A woman found guilty in the death of her 4-year-old son when she jaywalked  on a busy Cobb County street appealed her conviction Tuesday.

Raquel Nelson was granted a retrial last fall after a Cobb County jury found her guilty of vehicular homicide in the 2010 death of her son, A.J. Newman.

Tuesday morning her attorney, Steve Sadow, told the Court of Appeals of Georgia that the Cobb County Solicitor’s office presented insufficient evidence to prove that Nelson was criminally responsible for her son’s death, or to prove that the death wasn’t accidental.

“Had she not been [crossing the street] there, there would be no accident,” Sadow told the three appellate judges during his oral argument. “But legally, she was not the cause of the child’s death.”

He said the jury in the original case was never directed by Cobb State Court Judge Katherine Tankersly to prove Nelson’s guilt beyond reasonable doubt.

“The trial judge did not charge on affirmative burden of proof,” Sadow said in the state appeals courtroom.

Nelson sat quietly on a bench at the rear of the courtroom as her attorney spoke.

She remains charged with vehicular homicide and with crossing a roadway outside a crosswalk, and faces up to three years in jail.

Nelson’s son was struck and killed by an admitted drunk driver – Jerry L. Guy – on the night of April 10, 2010, as she returned home on the bus after a day out with A.J. and her two daughters.

They crossed Austell Road’s northbound lanes to the median rather than walking roughly a half mile in either direction to crosswalks.

A.J. pulled away from his mother and darted  into the path of Guy’s oncoming van, trying to follow his older sister, who had already made it safely to the other side.

Nelson and her toddler, whom she was holding while trying to save A.J., were also hit but were not seriously injured.

Guy served six months in jail, while Nelson faces a jail sentence of up to three years.

The Cobb Solicitor General’s office did not provide an oral argument. But in a 29-page brief acquired from the Court of Appeals by the Atlanta Journal-Constitution, Cobb Solicitor General Barry E. Morgan questioned Tankersly’s decision to grant an appeal while defending the evidence used in Nelson’s initial conviction.

“After the trial, the trial court … without providing its rationale, granted appellant a new trial,” the brief said. “The State contends that a jury of [the] Appellant’s peers had ample evidence to support its verdict, and urges this court to deny [the] Appellant’s appeal.”

Morgan’s brief identified two points to support denying the appeal:

1.      “The meaning of the term ‘roadway’ in [Georgia’s statute for crossing a road outside a crosswalk] is unambiguous,” and Nelson “was charged with violating this statute because she crossed Austell Road … when it was unsafe to do so.”

2.      “To adopt [the] Appellant’s assertion – that a pedestrian has the right of way across all lanes of traffic on a divided highway when she sets foot in the first lane of travel – would create chaos and danger for both drivers and pedestrians.
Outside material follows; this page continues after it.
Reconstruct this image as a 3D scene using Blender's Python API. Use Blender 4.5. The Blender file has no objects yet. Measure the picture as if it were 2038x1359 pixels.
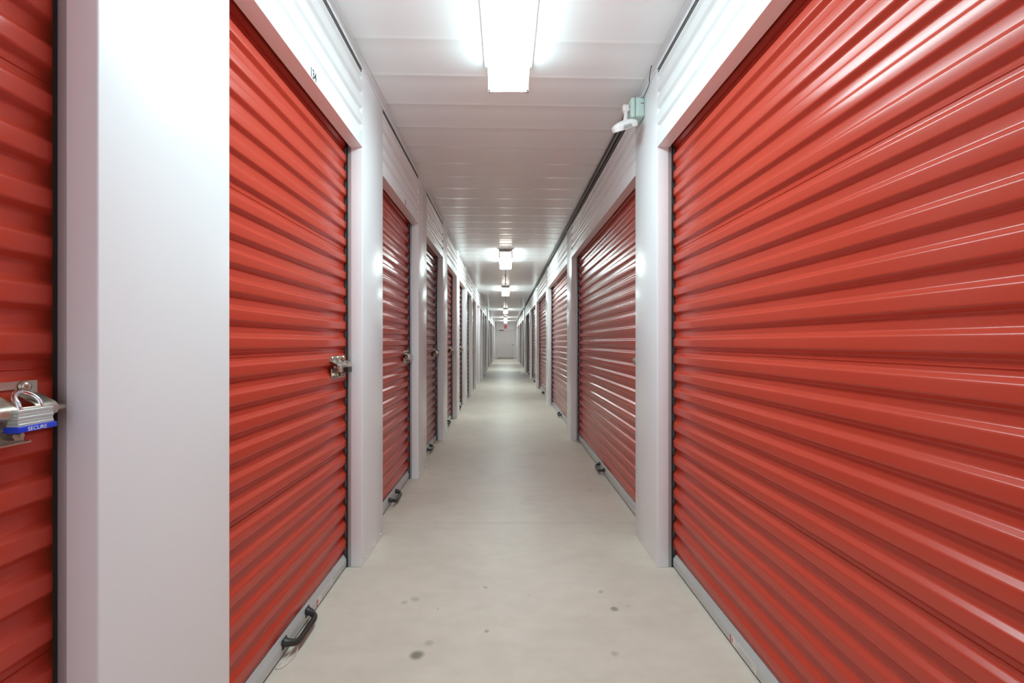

When a pedestrian chooses to cross a divided highway … outside the protection of a crosswalk, she risks her own safety [as] well as the safety of those with her.”

But Sadow argued that the incident was an accident and shifted the blame to Guy’s impaired driving, saying that motorists can’t expect to never have obstructions in their way.

“Testimony from [witness Yolanda] Williams was that she had sufficient time to stop,” Sadow said. “The driver of a motor vehicle has no right to assume that the road ahead of him is clear.”

After his arguments, Sadow said further prosecution of the case was pointless.

“It serves no valid legal or judicial purpose,” Sadow said.

The Court of Appeals has two terms, or up to six months, in which to make a decision. Until then, Nelson’s retrial, which had been scheduled to begin last November, is on hold.

Nelson acknowledged that it was difficult to sit by and watch, powerless, as her fate was decided.

“It’s hard, but all I can do now is wait,” she said.